Moreover, Mr. Cliffe is an attorney and ought to have a much clearer understanding of Ohio's Sunshine Law regarding open public meetings.

The people of Findlay, including an impressionable group of eighth graders, had come to city council chambers to listen and be heard about the wisdom of enacting a citywide smoking ban.

The youngsters, whose class had researched and polled area residents about various smoking ban proposals, were there to learn a valuable lesson in civic activism. They were allowed to present their findings suggesting majority support in Findlay for a limited smoking ban in the town's restaurants, and news photographers went about their job.

But then Mr. Cliffe, who is chairing the ad hoc committee studying the smoking issue, abruptly announced the public meeting was off limits to the newspaper and television photographers and asked them to go away. When they didn't, he called off the meeting, surprising some committee members and dozens of residents who had come to express their views.

Unfortunately, he tried to deflect blame from himself to the news photographers for disappointing the public. "It's a darn shame," said the Republican councilman, apparently referring to the insistence of news photographers that they exercise their First Amendment rights, "because now people don't get to voice their opinions."

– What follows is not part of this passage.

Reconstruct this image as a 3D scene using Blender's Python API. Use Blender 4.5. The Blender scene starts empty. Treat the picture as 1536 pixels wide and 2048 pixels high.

Well, yes, but canceling the meeting before the public could speak was the overriding factor.

The councilman, who had been advised by the city law director that the city itself was under no legal obligation to videotape the hearing, somehow interpreted that to mean no media cameras. He also believed committee members were private citizens who should not have their faces publicized.

Really? Publicity-adverse citizens shouldn't be serving on a public committee studying a public health issue. And an elected public official who's uncomfortable with the glare of media lights may be better suited to other work.

In the meantime, after further consultation and clarification with the city's legal director, the councilman has agreed to allow news cameras into the smoking ban committee's next public session on May 25.

That's commendable, if a little tardy.